How does FIFO page replacement work?

temporary_user_name picture temporary_user_name · Dec 12, 2012 · Viewed 52.6k times · Source

I'm trying to understand the FIFO page replacement algorithm, but all the information I can find amounts to what's below. Can you explain how you use a reference string to evaluate a page replacement algorithm, using the particular example of FIFO?

When a page must be replaced, the oldest page is chosen.

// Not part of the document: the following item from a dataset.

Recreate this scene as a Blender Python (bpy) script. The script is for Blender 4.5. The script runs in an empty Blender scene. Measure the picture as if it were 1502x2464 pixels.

In all our examples, the reference string is

1, 2, 3, 4, 1, 2, 5, 1, 2, 3, 4, 5

3 frame (9 page faults) 4 frame (10 page faults)

Answer

Banjocat picture Banjocat · Nov 9, 2013

A page fault is when a page is not present in a frame of memory so a trap has to be sent to the OS and the page has to be added to a frame. If there is no room then something needs to be removed. FIFO is one method to determine what page will get removed.

The concept is that whatever page got added first to the frame will get removed first. This is what FIFO stands for. Using your first example. I will go down the reference string list and show you what the memory will look like.

1:  1      +1 fault
2:  1,2    +1 fault
3:  1,2,3  +1 fault
4:  2,3,4  +1 fault - 1 gets removed because it was the first added
1:  3,4,1  +1 fault - 2 gets removed because it was the first on the list
2:  4,1,2  +1 fault - 3 got removed..
5:  1,2,5  +1 fault - 4 got removed..
1:  1,2,5  No change - 1 is already present so no page fault was required
2:  1,2,5  No change - 2 is already present in the frame
3:  2,5,3  +1 fault - 1 was removed because it is first
4:  5,3,4  +1 fault - Now 2 got removed
5:  5,3,4  No change - No change because 5 is present in one of the frames.

This gives the total of 9 faults.

You can also think of it as the oldest page gets removed.